Over the years, I had met a number of collectors around the world who had amassed huge still collections. I reached out to people like Anders Frejdh in Sweden, Dave Reinhardt in Canada, Michael Van Blaricum in Santa Barbara, Luc Le Clech in France and special effects maestro Brian Smithies in England.

The result was a huge trove of new pictures so that the book is 95 percent new images.

Chicago Review Press also budgeted for color images — my first in a James Bond book. This not only allowed me to use some spectacular color photos, but I had the opportunity to reach out to artists Jeff Marshall and Brian May to use their extraordinary interpretations of the films. They’re just wonderful. 

TSC: It has been almost 40 years since your first Bond book, The James Bond Films. Have your views toward Bond evolved? If so, how?

RUBIN: I must say that Daniel Craig’s era has revitalized my interest in the series.

I grew up with Connery, so, for me at least, the movies that followed never had that level of entertainment. I liked Roger Moore and his films were spectacular – but they were just too funny to be taken seriously.

Timothy Dalton is a fine actor, but The Living Daylights was just fair, and Licence to Kill played like a two-hour episode of Miami Vice. 

I was a big fan of Pierce Brosnan, but, once again, I thought his movies were just fair – my favorite being The World is Not Enough. 

So I came into the Daniel Craig era not expecting much. Casino Royale just blew me away. And although the quality of the scripts has gone up and down, Craig is always good.  Love his Bond. The grittiness, the avoidance of stupid humor, the realism.

Obviously, the series has had to compete with the Bourne films, Mission: Impossible, even the stunts of The Fast and the Furious films, and they’ve been competitive.

TSC: The new edition of The James Bond Movie Encyclopedia is your first analysis of the Daniel Craig era of Bond films. What makes it different from earlier eras?

RUBIN: Realism. We’ve actually come full circle. The very first two James Bond movies – Dr.
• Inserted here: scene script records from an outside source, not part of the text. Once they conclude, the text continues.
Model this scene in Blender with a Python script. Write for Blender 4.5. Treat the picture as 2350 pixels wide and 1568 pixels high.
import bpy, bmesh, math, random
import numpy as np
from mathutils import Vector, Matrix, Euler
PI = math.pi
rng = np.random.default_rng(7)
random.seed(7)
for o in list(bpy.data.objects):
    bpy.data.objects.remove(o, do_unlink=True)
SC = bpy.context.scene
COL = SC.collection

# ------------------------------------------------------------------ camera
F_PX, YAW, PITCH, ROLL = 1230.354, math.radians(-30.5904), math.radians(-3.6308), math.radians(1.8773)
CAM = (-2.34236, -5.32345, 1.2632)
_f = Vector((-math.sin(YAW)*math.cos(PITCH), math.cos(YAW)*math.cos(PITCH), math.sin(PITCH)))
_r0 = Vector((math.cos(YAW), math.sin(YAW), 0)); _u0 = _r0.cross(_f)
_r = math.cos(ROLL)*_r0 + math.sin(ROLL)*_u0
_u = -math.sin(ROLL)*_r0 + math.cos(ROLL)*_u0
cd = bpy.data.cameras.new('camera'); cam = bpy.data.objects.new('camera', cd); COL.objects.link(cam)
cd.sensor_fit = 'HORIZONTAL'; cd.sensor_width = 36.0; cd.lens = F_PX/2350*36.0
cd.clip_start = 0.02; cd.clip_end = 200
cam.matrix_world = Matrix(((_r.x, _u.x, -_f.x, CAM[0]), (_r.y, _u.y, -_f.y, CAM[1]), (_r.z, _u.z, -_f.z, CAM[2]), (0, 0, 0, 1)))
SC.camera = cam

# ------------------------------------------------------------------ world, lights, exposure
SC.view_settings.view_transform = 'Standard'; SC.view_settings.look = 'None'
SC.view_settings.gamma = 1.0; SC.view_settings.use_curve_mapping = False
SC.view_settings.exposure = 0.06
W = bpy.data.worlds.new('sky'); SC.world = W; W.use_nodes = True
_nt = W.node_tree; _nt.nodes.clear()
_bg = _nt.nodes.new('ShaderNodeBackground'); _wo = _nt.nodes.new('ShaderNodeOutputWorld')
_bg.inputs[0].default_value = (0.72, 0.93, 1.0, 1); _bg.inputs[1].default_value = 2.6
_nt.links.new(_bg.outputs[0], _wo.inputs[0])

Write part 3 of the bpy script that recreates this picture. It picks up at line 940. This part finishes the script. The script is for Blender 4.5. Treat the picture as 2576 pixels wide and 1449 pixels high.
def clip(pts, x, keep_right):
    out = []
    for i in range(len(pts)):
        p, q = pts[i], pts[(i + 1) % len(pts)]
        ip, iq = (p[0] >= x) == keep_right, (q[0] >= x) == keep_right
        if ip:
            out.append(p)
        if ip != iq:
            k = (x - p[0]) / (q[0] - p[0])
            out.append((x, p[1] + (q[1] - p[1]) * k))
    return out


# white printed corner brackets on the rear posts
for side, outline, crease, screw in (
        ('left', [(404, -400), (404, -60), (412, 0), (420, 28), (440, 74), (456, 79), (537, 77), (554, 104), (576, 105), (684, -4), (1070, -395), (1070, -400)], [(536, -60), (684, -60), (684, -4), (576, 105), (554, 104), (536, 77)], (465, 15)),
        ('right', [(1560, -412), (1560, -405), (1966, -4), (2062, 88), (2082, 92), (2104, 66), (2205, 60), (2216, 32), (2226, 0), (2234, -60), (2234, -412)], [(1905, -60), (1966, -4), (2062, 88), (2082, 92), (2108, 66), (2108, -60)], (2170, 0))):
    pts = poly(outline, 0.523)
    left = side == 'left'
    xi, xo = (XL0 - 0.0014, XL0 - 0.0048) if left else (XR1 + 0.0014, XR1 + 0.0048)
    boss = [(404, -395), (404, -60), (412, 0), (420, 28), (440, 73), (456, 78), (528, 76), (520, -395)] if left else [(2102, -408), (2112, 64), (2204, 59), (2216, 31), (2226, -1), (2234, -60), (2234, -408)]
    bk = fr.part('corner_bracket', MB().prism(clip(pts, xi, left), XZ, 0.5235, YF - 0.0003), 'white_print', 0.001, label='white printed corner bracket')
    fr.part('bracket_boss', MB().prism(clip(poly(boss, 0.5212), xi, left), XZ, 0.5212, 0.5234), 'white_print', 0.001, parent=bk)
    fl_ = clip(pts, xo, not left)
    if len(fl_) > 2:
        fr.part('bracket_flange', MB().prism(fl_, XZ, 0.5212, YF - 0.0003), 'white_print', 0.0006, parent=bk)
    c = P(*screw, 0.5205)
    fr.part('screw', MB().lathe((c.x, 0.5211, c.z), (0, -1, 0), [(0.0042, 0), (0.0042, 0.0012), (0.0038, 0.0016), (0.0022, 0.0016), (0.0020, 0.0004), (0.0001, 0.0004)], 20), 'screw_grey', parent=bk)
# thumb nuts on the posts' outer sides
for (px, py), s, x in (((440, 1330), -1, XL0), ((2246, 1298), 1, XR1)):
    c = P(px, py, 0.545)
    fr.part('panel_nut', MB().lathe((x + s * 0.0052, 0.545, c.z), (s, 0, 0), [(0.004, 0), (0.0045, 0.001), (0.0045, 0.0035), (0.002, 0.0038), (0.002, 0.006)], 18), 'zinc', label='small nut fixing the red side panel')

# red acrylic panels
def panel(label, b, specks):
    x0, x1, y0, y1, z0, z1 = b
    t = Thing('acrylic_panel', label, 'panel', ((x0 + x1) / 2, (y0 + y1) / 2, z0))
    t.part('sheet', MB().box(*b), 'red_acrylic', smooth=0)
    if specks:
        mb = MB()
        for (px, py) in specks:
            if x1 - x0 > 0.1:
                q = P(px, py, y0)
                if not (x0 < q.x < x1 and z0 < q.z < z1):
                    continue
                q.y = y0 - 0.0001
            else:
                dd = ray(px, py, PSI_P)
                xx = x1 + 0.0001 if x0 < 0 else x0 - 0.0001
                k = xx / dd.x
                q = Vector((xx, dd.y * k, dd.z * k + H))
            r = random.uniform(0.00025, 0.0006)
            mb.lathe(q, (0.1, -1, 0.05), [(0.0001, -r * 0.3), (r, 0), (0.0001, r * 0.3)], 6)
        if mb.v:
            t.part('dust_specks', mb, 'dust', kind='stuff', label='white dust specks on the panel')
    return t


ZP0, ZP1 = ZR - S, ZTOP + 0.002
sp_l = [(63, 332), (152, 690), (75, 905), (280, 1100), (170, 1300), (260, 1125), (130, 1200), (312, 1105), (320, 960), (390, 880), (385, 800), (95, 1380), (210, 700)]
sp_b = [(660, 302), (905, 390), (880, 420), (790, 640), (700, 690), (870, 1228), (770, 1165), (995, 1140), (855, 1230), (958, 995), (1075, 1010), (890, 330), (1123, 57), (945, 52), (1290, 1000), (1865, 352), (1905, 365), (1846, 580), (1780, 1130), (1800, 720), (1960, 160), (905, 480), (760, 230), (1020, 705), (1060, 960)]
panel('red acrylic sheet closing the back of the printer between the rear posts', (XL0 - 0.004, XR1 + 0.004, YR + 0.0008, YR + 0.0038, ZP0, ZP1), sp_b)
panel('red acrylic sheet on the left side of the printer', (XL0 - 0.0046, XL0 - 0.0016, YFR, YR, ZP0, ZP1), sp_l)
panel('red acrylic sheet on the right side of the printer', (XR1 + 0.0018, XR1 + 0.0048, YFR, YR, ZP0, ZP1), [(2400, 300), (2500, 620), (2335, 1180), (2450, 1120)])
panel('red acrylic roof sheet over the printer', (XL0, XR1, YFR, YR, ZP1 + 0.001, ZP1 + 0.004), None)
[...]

No and From Russia with Love – were real spy adventures with a story that could have happened in the real world. 

The Craig era Bonds have that quality.  No one is trying to take over the world – many of the stories are about international terrorism and blackmail –- stories that could be in the news right now.

As screenwriter Richard Maibaum once said to me when discussing the motivation for the more realistic For Your Eyes Only, it was decided to pull in the balloon and get away from the big fantastic plots – to do a realistic spy adventure.  It worked back then.  And it continues to work today.